When a bigger budget is justified
A bigger budget usually makes sense when:
- CPCs are high in the market
- the sales value per lead is strong
- the business wants faster learning
- multiple channels are strategically necessary
- landing pages and creative need ongoing testing
In those cases, underfunding the programme can be more expensive than spending properly.
When a smaller budget can still work
A smaller budget can work when:
- the offer is tightly focused
- one main channel is enough to start
- the landing page is strong
- the business can move quickly on feedback
The key is focus. Smaller budgets fail more often from being spread too widely than from being small in absolute terms.

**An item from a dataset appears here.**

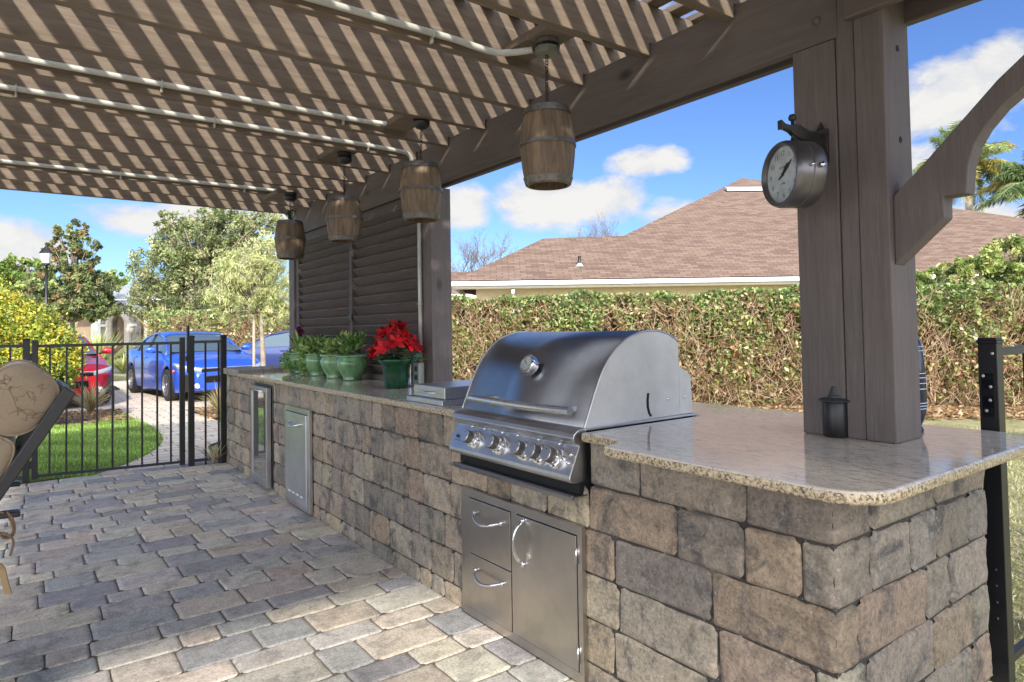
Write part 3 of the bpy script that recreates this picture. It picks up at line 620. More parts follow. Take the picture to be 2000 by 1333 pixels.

Why pricing should be tied to outcomes, not only activity
Activity is easy to sell.
Outcomes are harder.
That is why the real pricing conversation should connect the budget to:
- lead quality
- return on spend
- pipeline value
- conversion improvement
If the budget is not tied back to those outcomes, the business can end up funding motion instead of growth.
For the service-side view behind this, compare with digital marketing services in South Africa, digital marketing in Johannesburg, and lead generation services.
FAQs
How much should a South African SME budget for digital marketing?
That depends on the goal, but many SMEs need enough budget to support at least one channel properly plus the management and creative work around it. A very thin multi-channel budget often underperforms. A focused budget with proper landing-page and optimisation support usually goes further.
Is ad spend included in digital marketing agency pricing?
Sometimes, but often it is separate. Many agencies charge a management fee and then the business funds the ad spend directly on the platform. The important thing is to understand clearly what the quoted fee covers and whether creative, landing pages, and reporting are included or priced separately.
Why do some agencies charge a percentage of ad spend?
Because it scales with account size and is a common PPC model. That can be fine when the work truly scales with complexity and optimisation effort. The important thing is that the pricing structure still feels fair against the actual work being done, especially when budgets grow.